═══ Provided data

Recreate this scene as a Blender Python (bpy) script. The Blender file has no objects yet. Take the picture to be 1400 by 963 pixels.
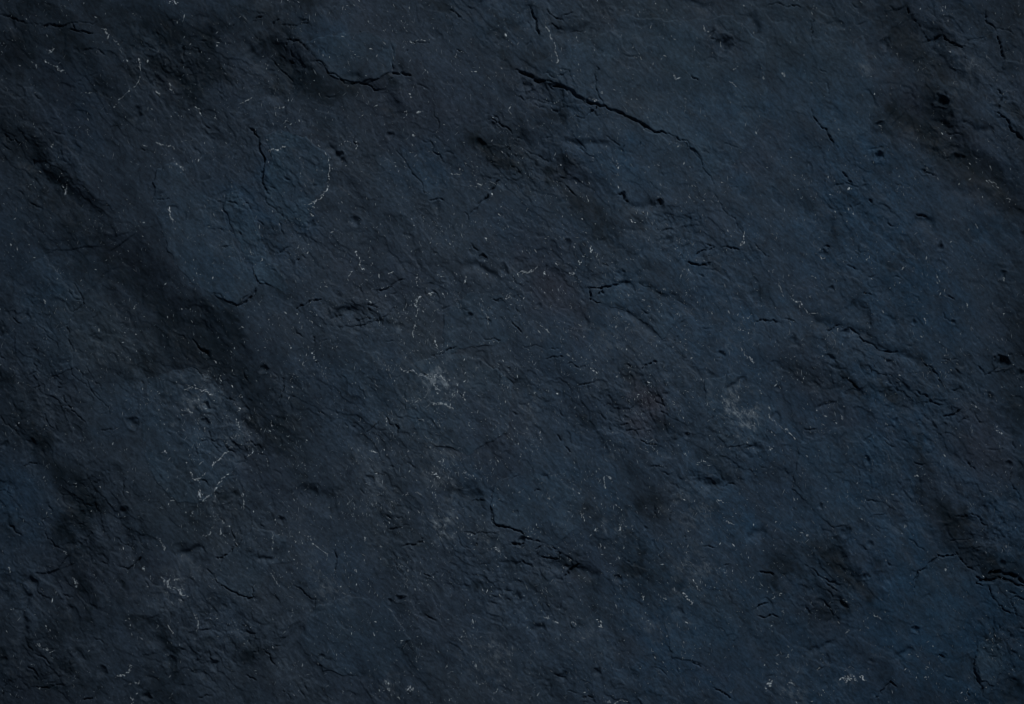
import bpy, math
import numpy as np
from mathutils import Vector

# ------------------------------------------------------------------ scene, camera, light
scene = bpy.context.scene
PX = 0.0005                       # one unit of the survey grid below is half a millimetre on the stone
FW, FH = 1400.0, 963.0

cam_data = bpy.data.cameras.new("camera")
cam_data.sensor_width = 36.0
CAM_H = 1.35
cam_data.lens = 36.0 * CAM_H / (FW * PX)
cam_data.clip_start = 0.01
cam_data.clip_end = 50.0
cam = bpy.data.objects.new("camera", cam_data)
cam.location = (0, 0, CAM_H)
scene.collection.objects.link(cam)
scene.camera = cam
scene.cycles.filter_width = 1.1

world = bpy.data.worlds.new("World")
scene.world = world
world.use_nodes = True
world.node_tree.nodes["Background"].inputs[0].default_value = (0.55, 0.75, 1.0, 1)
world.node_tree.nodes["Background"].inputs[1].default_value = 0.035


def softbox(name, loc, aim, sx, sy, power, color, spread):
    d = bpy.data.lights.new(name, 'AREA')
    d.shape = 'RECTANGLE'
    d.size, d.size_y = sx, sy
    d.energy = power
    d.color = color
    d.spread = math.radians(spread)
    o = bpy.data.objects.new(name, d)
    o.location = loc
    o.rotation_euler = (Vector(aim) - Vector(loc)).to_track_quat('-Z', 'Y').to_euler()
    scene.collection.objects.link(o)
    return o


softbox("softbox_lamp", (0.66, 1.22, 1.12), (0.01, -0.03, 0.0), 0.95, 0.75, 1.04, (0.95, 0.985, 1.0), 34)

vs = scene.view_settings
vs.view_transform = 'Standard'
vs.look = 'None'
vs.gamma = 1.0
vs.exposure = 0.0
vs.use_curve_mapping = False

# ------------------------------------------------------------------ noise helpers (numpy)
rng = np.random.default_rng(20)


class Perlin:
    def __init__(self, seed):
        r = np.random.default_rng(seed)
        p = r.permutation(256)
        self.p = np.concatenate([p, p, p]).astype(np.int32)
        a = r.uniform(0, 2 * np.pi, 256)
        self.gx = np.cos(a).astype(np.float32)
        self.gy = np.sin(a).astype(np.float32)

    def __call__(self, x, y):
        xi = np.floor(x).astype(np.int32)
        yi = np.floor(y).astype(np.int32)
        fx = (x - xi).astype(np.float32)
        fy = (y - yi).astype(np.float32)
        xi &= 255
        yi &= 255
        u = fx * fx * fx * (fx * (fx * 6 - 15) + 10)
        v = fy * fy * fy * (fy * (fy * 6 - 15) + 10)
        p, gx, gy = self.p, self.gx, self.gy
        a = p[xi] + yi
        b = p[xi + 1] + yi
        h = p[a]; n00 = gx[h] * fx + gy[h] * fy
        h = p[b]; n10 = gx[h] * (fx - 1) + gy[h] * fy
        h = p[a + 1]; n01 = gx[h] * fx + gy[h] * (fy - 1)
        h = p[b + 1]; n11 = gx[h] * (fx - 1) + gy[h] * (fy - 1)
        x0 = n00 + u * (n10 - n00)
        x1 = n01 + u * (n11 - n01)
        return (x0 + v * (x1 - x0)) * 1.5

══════

## [What is expected]
Restate the entire listing word for word, excluding pictures.

## [Result]
Recreate this scene as a Blender Python (bpy) script. The Blender file has no objects yet. Take the picture to be 1400 by 963 pixels.
import bpy, math
import numpy as np
from mathutils import Vector

# ------------------------------------------------------------------ scene, camera, light
scene = bpy.context.scene
PX = 0.0005                       # one unit of the survey grid below is half a millimetre on the stone
FW, FH = 1400.0, 963.0

cam_data = bpy.data.cameras.new("camera")
cam_data.sensor_width = 36.0
CAM_H = 1.35
cam_data.lens = 36.0 * CAM_H / (FW * PX)
cam_data.clip_start = 0.01
cam_data.clip_end = 50.0
cam = bpy.data.objects.new("camera", cam_data)
cam.location = (0, 0, CAM_H)
scene.collection.objects.link(cam)
scene.camera = cam
scene.cycles.filter_width = 1.1

world = bpy.data.worlds.new("World")
scene.world = world
world.use_nodes = True
world.node_tree.nodes["Background"].inputs[0].default_value = (0.55, 0.75, 1.0, 1)
world.node_tree.nodes["Background"].inputs[1].default_value = 0.035


def softbox(name, loc, aim, sx, sy, power, color, spread):
    d = bpy.data.lights.new(name, 'AREA')
    d.shape = 'RECTANGLE'
    d.size, d.size_y = sx, sy
    d.energy = power
    d.color = color
    d.spread = math.radians(spread)
    o = bpy.data.objects.new(name, d)
    o.location = loc
    o.rotation_euler = (Vector(aim) - Vector(loc)).to_track_quat('-Z', 'Y').to_euler()
    scene.collection.objects.link(o)
    return o


softbox("softbox_lamp", (0.66, 1.22, 1.12), (0.01, -0.03, 0.0), 0.95, 0.75, 1.04, (0.95, 0.985, 1.0), 34)

vs = scene.view_settings
vs.view_transform = 'Standard'
vs.look = 'None'
vs.gamma = 1.0
vs.exposure = 0.0
vs.use_curve_mapping = False

# ------------------------------------------------------------------ noise helpers (numpy)
rng = np.random.default_rng(20)


class Perlin:
    def __init__(self, seed):
        r = np.random.default_rng(seed)
        p = r.permutation(256)
        self.p = np.concatenate([p, p, p]).astype(np.int32)
        a = r.uniform(0, 2 * np.pi, 256)
        self.gx = np.cos(a).astype(np.float32)
        self.gy = np.sin(a).astype(np.float32)

    def __call__(self, x, y):
        xi = np.floor(x).astype(np.int32)
        yi = np.floor(y).astype(np.int32)
        fx = (x - xi).astype(np.float32)
        fy = (y - yi).astype(np.float32)
        xi &= 255
        yi &= 255
        u = fx * fx * fx * (fx * (fx * 6 - 15) + 10)
        v = fy * fy * fy * (fy * (fy * 6 - 15) + 10)
        p, gx, gy = self.p, self.gx, self.gy
        a = p[xi] + yi
        b = p[xi + 1] + yi
        h = p[a]; n00 = gx[h] * fx + gy[h] * fy
        h = p[b]; n10 = gx[h] * (fx - 1) + gy[h] * fy
        h = p[a + 1]; n01 = gx[h] * fx + gy[h] * (fy - 1)
        h = p[b + 1]; n11 = gx[h] * (fx - 1) + gy[h] * (fy - 1)
        x0 = n00 + u * (n10 - n00)
        x1 = n01 + u * (n11 - n01)
        return (x0 + v * (x1 - x0)) * 1.5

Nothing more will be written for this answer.